Bakan Tunç: Soruşturmalar tamamen yasal sınırlar içinde sürdürülmektedir
Adalet Bakanı Tunç, CHP'li belediyelere yolsuzluk soruşturmasına ilişkin, "Soruşturma safhasında yürütülen adli işlemleri 'siyasi', 'taraflı' ya da 'kasıtlı' göstermek; doğrudan yargının tarafsızlığına ve bağımsızlığına zarar veren, yargıyı yıpratma amacı taşıyan sorumsuz ithamlardır." ifadelerini kullandı.
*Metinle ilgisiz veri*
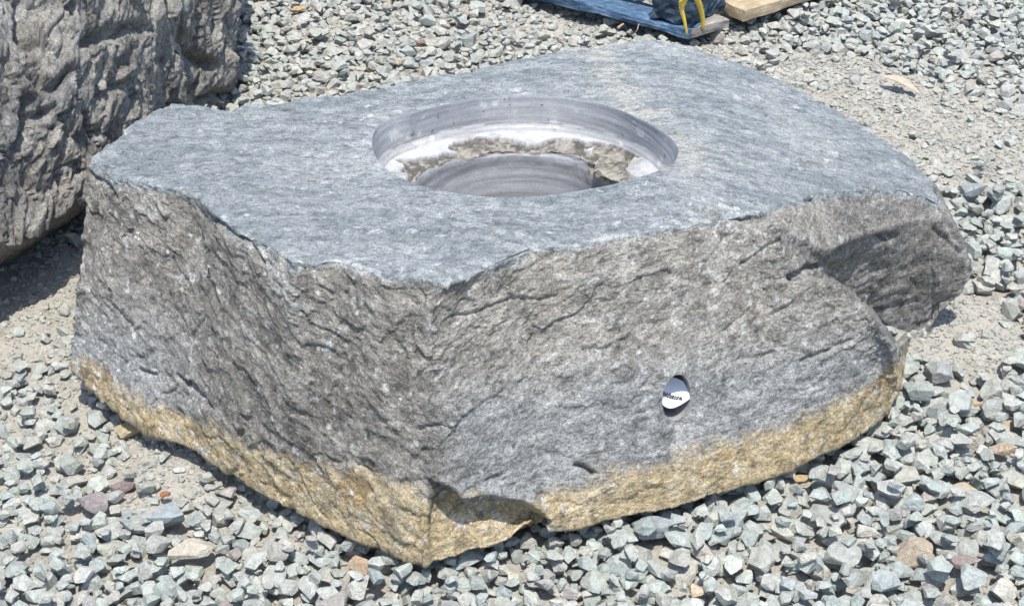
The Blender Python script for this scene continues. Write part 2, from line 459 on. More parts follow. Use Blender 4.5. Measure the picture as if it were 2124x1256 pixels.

Bakan Tunç, sosyal medya hesabından yaptığı açıklamada, Antalya, Manavgat, Adana ve Adıyaman belediye başkanları hakkında rüşvet ve irtikap iddialarına ilişkin ilgili Cumhuriyet Başsavcılıklarınca başlatılan adli soruşturmaların, hukukun gerekleri doğrultusunda ve tamamen yasal sınırlar içinde sürdürüldüğünü belirtti.
Ceza Muhakemesi Kanunu'nun 160. maddesini hatırlatan Tunç, "Bir suç işlendiği izlenimini veren bir durum ortaya çıktığında, Cumhuriyet savcısı, maddi gerçeği ortaya çıkarmak ve kamu davası açılıp açılmayacağına karar vermek üzere derhal soruşturmaya başlamakla yükümlüdür. Kuvvetli suç şüphesinin varlığı halinde yargının buna kayıtsız kalması düşünülemez. Cumhuriyet Başsavcılıklarınca ortaya konulan deliller ve iddialar karşısında, şüpheli konumdaki şahısların savunma hakları güvence altındadır." değerlendirmesinde bulundu.
Bakan Tunç, şöyle devam etti;
Hiç kimse hukuk ve kanunlar karşısında layüsel değildir. Kamu görevi yürütenler dahil herkes, yargı denetimine tabidir. Soruşturma safhasında yürütülen adli işlemleri “siyasi”, “taraflı” ya da “kasıtlı” göstermek; doğrudan yargının tarafsızlığına ve bağımsızlığına zarar veren, yargıyı yıpratma amacı taşıyan sorumsuz ithamlardır. Dosyaların içeriğini bilmeden yapılan “ortada suç yoktur” ya da “kesin suç işlenmiştir” şeklindeki peşin hükümler, soruşturmayı etkilemeye yönelik beyanlar niteliğindedir.
"Herkes yargının vereceği kararı beklemeli"
Özellikle bazı çevrelerce yargı mensuplarını hedef alan kara propagandalar; adli süreçlere ve hukuk güvenliğine zarar vermektedir. Adli soruşturmaları saygısız ve hadsiz bir üslupla Sayın Cumhurbaşkanımızla ilişkilendirme cüreti göstererek mesnetsiz ve seviyesiz ithamlarda bulunanlar, aslında doğrudan yargıya, hukuka ve anayasal düzene saldırmaktadır.
Soruşturmayı yürüten bağımsız adli makamlara yönelik hakaret ve tehdit içeren açıklamalar; açıkça yargıya baskı kurma, adaletin tecellisini engelleme ve kamuoyunu yanıltma teşebbüsüdür. Bu tür saldırgan ve sorumsuz söylemler, asla kabul edilemez. Yargı süreci devam ederken, hiç kimse kendisini hakim-savcı yerine koyarak hüküm verme hadsizliğinde bulunamaz. Hukuka saygısı olan herkesin yapması gereken; yargının vereceği kararı beklemek, hukuki sürece saygı göstermek ve adil yargılamaya gölge düşürecek tutumlardan kaçınmaktır.